When Hibs are good they are good - but when they are bad they're bloody awful.
That’s the worry as pursuit of a European spot continued with a stinkbomb display at the weekend against Motherwell.
Talk of top three Premiership finishes and Hibs being the best of the rest have produced enough hot air to power a blimp the size of Lochend.
But a reality check is required if big-club ambition is to be matched with action as another balloon was burst on Saturday.
Hibs are nowhere near good enough to just turn up and think they can win. For Motherwell at the weekend, read defeats at home to Livingston and Ross County.

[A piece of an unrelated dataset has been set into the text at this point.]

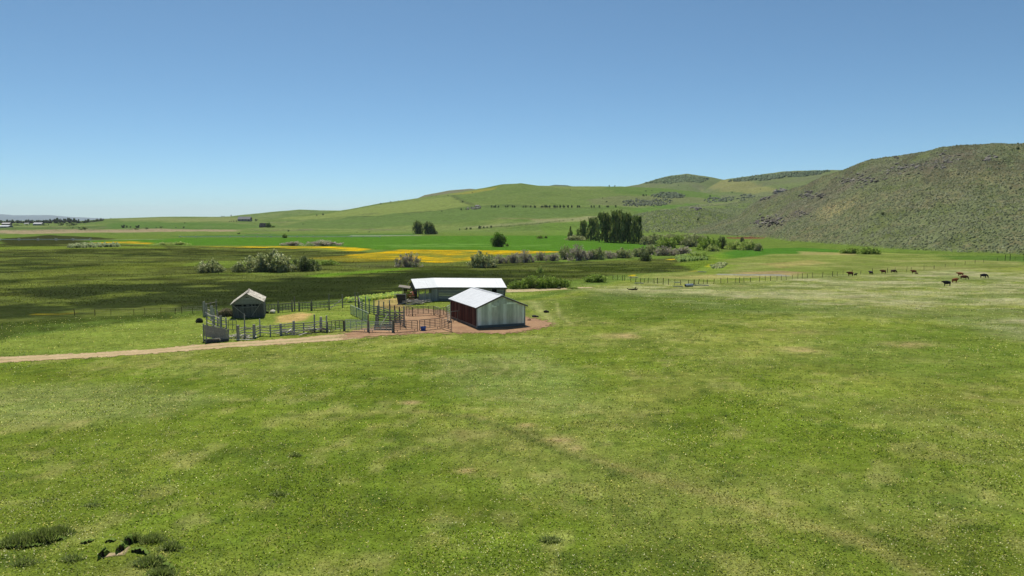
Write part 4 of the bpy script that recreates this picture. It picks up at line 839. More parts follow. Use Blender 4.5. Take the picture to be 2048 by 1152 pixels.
rock(546, 626.5, .62, (226, 222, 200), 'pale cream rock in the corral grass behind the timber shed')
rock(534, 626.5, .42, (44, 44, 42), 'small black rock left of the pale cream rock')
rock(398.5, 645.5, .5, (56, 58, 48), 'dark stump standing alone in grass left of the tall posts', 'stump', 'stump', 1.1)
rock(1070.5, 633.5, .75, (50, 50, 46), 'low dark heap in grass at the right rear of the metal shed', 'heap', 'dark_heap', .35)
rock(1092.5, 625, .5, (34, 34, 34), 'small black lump alone on the grass right of the shed', 'lump', 'black_lump', .8)
rock(1058, 641, .3, (120, 84, 64), 'small brown stone on the dirt right of the shed')
rock(1118, 577.5, .6, (60, 72, 40), 'small dark mound beside the back track', 'mound', 'mound', .6)
# brush heap beside the timber shed
def twig_heap(px, py, w_, h_, n, cols, label, seed, name='brush_heap', cat='brush heap'):
    r_ = random.Random(seed); p = G0(px, py); mb = MB()
    for i in range(n):
        x = r_.uniform(-1, 1); y = r_.uniform(-1, 1)
        if x * x + y * y > 1: continue
        c = p + Vector((x * w_, y * w_ * .5, (1 - x * x * .8) * h_ * r_.uniform(0, 1))); dd = Vector((r_.gauss(0, 1), r_.gauss(0, 1), r_.gauss(0, .5))).normalized() * r_.uniform(.2, .6); mb.tube([c - dd, c + dd], [.03, .012], jit(alb(r_.choice(cols)), r_, .25), 3, False)
    return tag(mb.build(name, 'bark'), label, cat)
twig_heap(452, 632, 1.5, 1.2, 1300, [(180,164,132),(150,136,112),(196,186,156),(128,126,88)], 'tan heap of cut brush against the left side of the timber shed', 1)
# ================================================================== CATTLE
def skin_figure(verts, edges, radii, sub=1):
    me = bpy.data.meshes.new('tmp'); me.from_pydata(verts, edges, []); o = bpy.data.objects.new('tmp', me); col.objects.link(o)
    m = o.modifiers.new('s', 'SKIN'); m.use_smooth_shade = True
    for i, r_ in enumerate(radii):
        rr = r_ if isinstance(r_, tuple) else (r_, r_); me.skin_vertices[0].data[i].radius = rr
    me.skin_vertices[0].data[0].use_root = True
    o.modifiers.new('b', 'SUBSURF').levels = sub
    dg = bpy.context.evaluated_depsgraph_get(); ev = o.evaluated_get(dg).to_mesh()
    V_ = [tuple(v.co) for v in ev.vertices]; F_ = [tuple(p.vertices) for p in ev.polygons]; o.evaluated_get(dg).to_mesh_clear(); bpy.data.objects.remove(o); bpy.data.meshes.remove(me); return V_, F_
def cow_shape(pose):
    if pose == 'graze': hd = [(.98, 0, 1.05), (1.2, 0, .62), (1.30, 0, .34), (1.42, 0, .12)]
    elif pose == 'lie': hd = [(.98, 0, 1.28), (1.12, 0, 1.42), (1.26, 0, 1.44), (1.5, 0, 1.30)]
    else: hd = [(.95, 0, 1.20), (1.16, 0, 1.27), (1.32, 0, 1.26), (1.58, 0, 1.06)]
    v = [(-.74, 0, 1.10), (-.12, 0, .98), (.56, 0, 1.04)] + hd
    r_ = [(.40, .46), (.50, .62), (.40, .54), (.20, .30), (.15, .19), (.14, .17), (.08, .09)]
    ed = [(0, 1), (1, 2), (2, 3), (3, 4), (4, 5), (5, 6)]
    for s in (-1, 1):
        b = len(v); v += [(.56, .19 * s, .72), (.56 + .04 * s, .19 * s, .40), (.58 + .05 * s, .19 * s, .02)]; r_ += [.17, .08, .075]; ed += [(2, b), (b, b + 1), (b + 1, b + 2)]
        b = len(v); v += [(-.70, .2 * s, .78), (-.88 + .05 * s, .2 * s, .46), (-.80 + .07 * s, .2 * s, .02)]; r_ += [.21, .09, .075]; ed += [(0, b), (b, b + 1), (b + 1, b + 2)]
        b = len(v); h = hd[1]; v += [(h[0] - .03, .22 * s, h[2] + .03)]; r_ += [(.03, .05)]; ed += [(4, b)]
    b = len(v); v += [(-1.03, 0, 1.22), (-1.10, 0, .85), (-1.10, 0, .5)]; r_ += [.05, .03, .045]; ed += [(0, b), (b, b + 1), (b + 1, b + 2)]
    return skin_figure(v, ed, r_)
SH = {k: cow_shape(k) for k in ('stand', 'graze')}
def cow(px, py, pose, colr, ang, sc, label, cat='cow', name='cow', legs=None):
    Vc, Fc_ = SH[pose]; mb = MB(); mb.add(Vc, Fc_, (0, 0, 0)); base = np.array(alb(colr)); V_ = np.array(Vc); shade = np.ones((len(V_), 1)); low = V_[:, 2:3] < .35
    T_ = base[None] * np.where(low, .7, 1.0) * (1 + .15 * (fbm(V_[:, 0] * 4, V_[:, 2] * 4, 3)[:, None] - .5))
    mb.c = [tuple(c) for c in T_]; o = mb.build(name, 'hide', None, True); p = G0(px, py); o.location = p - Vector((0, 0, .03)); o.rotation_euler = (0, 0, ang); o.scale = (sc * .80,) * 3
    return tag(o, label, cat, 'cattle grazing in the right pasture')
BRN, DBR, BLK, ORG = (118, 58, 34), (78, 42, 30), (26, 26, 28), (158, 86, 44)
cow(1700.5, 551.5, 'stand', BRN, 3.25, 1.08, 'leftmost of the far cattle, a brown cow at the wire fence with a black calf')
cow(1711, 551.2, 'stand', BLK, 0.3, .62, 'black calf standing just right of the leftmost brown cow', 'calf', 'calf')
cow(1741.8, 549, 'stand', BLK, 1.75, .95, 'lone black cow seen end on at the wire fence')
cow(1766.5, 547, 'stand', (126, 66, 38), 3.2, 1.0, 'brown cow at the fence between the lone black one and a dark one')
cow(1786.8, 546.2, 'graze', DBR, -.2, .95, 'very dark brown cow with lowered head at the wire fence')
cow(1827.5, 547, 'stand', (128, 66, 40), 3.1, .95, 'rightmost brown cow along the wire fence with a low calf beside it')
cow(1832.5, 548.6, 'graze', (96, 52, 36), -.1, .5, 'small brown calf low in the grass by the rightmost fence cow', 'calf', 'calf')
cow(1920.5, 552, 'stand', ORG, 2.5, .95, 'orange brown cow farthest back in the near group of cattle')
cow(1927.8, 559, 'graze', (122, 66, 40), -.25, 1.08, 'brown cow grazing with its head down right in the near group')
cow(1909.5, 565, 'stand', (164, 88, 44), .15, 1.0, 'bright orange brown cow behind the black cow in the near group')
cow(1893.5, 571.5, 'stand', BLK, 3.05, 1.1, 'black cow facing left, nearest of all the cattle')
cow(1967.3, 556, 'graze', (34, 36, 42), -.15, 1.12, 'black cow grazing alone at the far right of the herd')
# ================================================================== WIRE FENCES
def wire_fence(label, pts, h=1.25, r_=.055, seedv=1, wires=(.45, .8, 1.1), c=(96, 88, 74)):
    rr = random.Random(seedv); P = [G0(*p) for p in pts]; t = thing('wire_fence', P[0], label, 'wire fence'); bpy.context.view_layer.update()
    for p in P:
        mb = MB(); l_ = Vector((rr.gauss(0, .07), rr.gauss(0, .05), 0)); k = rr.uniform(.85, 1.2); mb.tube([p - Vector((0, 0, .1)), p + l_ + Vector((0, 0, h * k))], r_ * rr.uniform(.7, 1.3), jit(alb(c), rr, .3), 5); mb.build('fence_post', 'bark', t)
    mb = MB()
    for a, b in zip(P, P[1:]):
        for z in wires: mb.tube([a + Vector((0, 0, z)), b + Vector((0, 0, z))], .006, alb((130, 126, 120)), 3, False)
    mb.build('wire', 'steel_tube', t)
zz = [(110,255),(150,258),(190,262),(210,262),(263,270),(303,275),(347,283),(377,278),(410,282),(461,287),(491,287),(538,292),(585,296),(635,298),(688,298),(753,292),(840,292),(882,290),(915,290),(970,288),(1031,284),(1090,281),(1155,279),(1191,279),(1228,276),(1283,272),(1361,270),(1410,266),(1455,264),(1510,261),(1547,258),(1590,254),(1640,250),(1688,246),(1725,243),(1770,240),(1815,238),(1897,234),(1983,225),(2025,222)]
fp_ = [(1200 + x / 4.267, 500 + y / 4.267) for x, y in zz] + [(1686,550.5),(1704,549.8),(1721,549),(1745,547),(1775,545),(1790,544),(1813,543),(1822,542),(1848,540),(1868,538),(1890,535),(1910,532),(1930,530),(1950,527),(1967,525),(1995,522),(2030,519),(2070,516)]
fp_.sort(); wire_fence('long wire fence on thin dark posts crossing the right pasture behind the cattle', fp_, 1.35, .07, 3)
wire_fence('wire fence on short posts along the marsh edge left of the corrals', [(150,631),(190,630.5),(222,630),(268,629),(290,628.6),(322,628),(350,627.4),(364,627),(385,626),(405,625)], 1.0, .05, 5, c=(110, 96, 66))
wire_fence('far wire fence at the foot of the sagebrush hill', [(2010,521.5),(2020,521.2),(2048,521),(2080,521)], 2.4, .12, 6, c=(50, 46, 40))
wire_fence('thin wire fence on white posts across the marsh in front of the yellow flowers', [(690,538),(712,537),(739,536.5),(770,536),(800,535)], .9, .04, 8, c=(70, 66, 58))
wire_fence('thin fence posts standing in the marsh behind the barn, toward the sapling', [(968,552),(985,550),(1002,548.5),(1020,547.5),(1040,546),(1060,545),(1100,543),(1140,541)], .9, .05, 9, c=(70, 66, 58))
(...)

Not just beaten by the way, properly turned over.
On Saturday it could have been more than 2-0, three or four wouldn’t have surprised me.
My belief is that Hibs should be the third biggest club in the country, not just this season, every season, challenging, winning the occasional trophy.
The infrastructure is now in place to push on and displace Aberdeen as the third force, a far cry from my time at the club when we had to hunt for training space and lift dog sh** and glass off the surface before starting a warm-up.
Watching the likes of Frank Sauzee and Russell Latapy climbing into their cars to head around the city looking for somewhere to train...crazy. One of the places we went to was Wardie, a lot of Hibs fans will know it. It’s a rugby ground and we used to arrive with goals strapped to the top of the mini bus.
After training we would have to climb back into the cars and head back to Easter Road for our lunch. It was criminal for a club the size of Hibs at that time to not even have a training ground.
Now there are no excuses, the base at Tranent is first class, the boys have everything at their disposal and there’s no council official telling them they need to get off the park as it’s double booked. That’s what happened in my era.
If you have the right attitude and are willing to work then you will only get better in those conditions.
The squad also needs to be developed and improved over the next three transfer windows and hopefully Jack Ross will be there to oversee it.
Then we will see a really strong Hibs. I’m convinced of it and whether Christian Doidge is a part of that future remains to be seen as he’s currently enduring what was once known at Easter Road as a Tam McManus.
As a player I was a six-or-seven goal a season man, never prolific but when they did come, boy, they were usually wonderstrikes straight out of the top drawer.
Google my strike for Colorado Rapids, a 50-yarder with swerve which flew into the net. It was helped by playing at altitude as we were thousands of metres above sea level. A collectors item, as there weren’t many.
When I was at Dunfermline I went on a drought which would have made the Sahara blush and it’s hard to break the habit. It was horrible and I sympathise with Christian as the thing which strikes me about him is that he genuinely cares.
He’s trying everything, you can see it and he’s working his ba**s off.
There were two good chances he missed against Motherwell and what people don’t see is the mental side of it.
As a striker when you are on a horrendous run then the actual goal becomes the size of a match box. The opposite is true when the goals are flying in, when your confidence is up, you feel as though the goals are massive.
Christian is a good player but he needs a goal, badly.
He’s reached that 13-game mark without one and there’s no hiding the fact that is a very long time, not since a 2-1 win over Alloa in the Betfred Cup in December.

Just as scoring goals becomes a happy knack, missing chances can also become a rut you can’t get out of, he needs to work his way out of it.
It’s vital the manager sticks with him, it would be an easy out for everyone if Christian was to drop out of the team which is next up against St Johnstone.
Kevin Nisbet has been waiting in the wings. He came off the bench on Saturday so it will be interesting to see if Jack sticks with Christian.
If he does keep the faith then Christian will need to repay him. A manager can only do and say so much but keeping him in the team is so important but it can’t go on indefinitely.